5. Quality assurance and testing

If you want to make a quality app, it is necessary take certain quality assurance measures (QA). These are small but very necessary costs, aimed at timely correction of errors that might have occurred during development. This part of job is usually taken care of by the developer to guarantee quality of work.

As for testing the app, again, some clients try to skip this step to save money. In any case, testing the finished application on real devices is an essential step prior to the app's release. Testing should be carried out on different devices with various versions of the operating system. Another option is to use a universal platform (for example, Device AnyWhere), that allows testing applications on all models that are relevant to the project. Therefore, when making a decision about testing, make sure you or the development team has access to all necessary tools or devices. Keep in mind that some apps require more extensive testing than others. If your app contains sensitive user data, especially financial information, it's a good idea to run some additional security tests, such as application penetration testing.
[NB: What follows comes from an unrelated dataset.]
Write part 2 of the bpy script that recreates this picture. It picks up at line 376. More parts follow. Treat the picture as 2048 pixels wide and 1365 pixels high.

In addition, it is useful to have the finished application tested by real users. This allows to optimize the interface and make necessary changes to the app functionality. Going a step further, you might want to integrate the application with services such as Google Analytics or Flurry to get detailed analysis of how the app is being used  by real people. Doing so can really give you valuable insight and improve the app in future updates.

Some real figures

Now that you know the key considerations affecting a mobile application cost, let us share budget estimations for different types of apps made by Propelics.

From our experience

We work on many projects of varying complexity, create applications for large enterprises as well as startups. Practice has shown again and again that when a clients carefully addresses these 5 questions in the very first stages of the project  we can almost guarantee that the project will be completed on time, stay within the agreed budget, and all parties involved will be happy with the final result.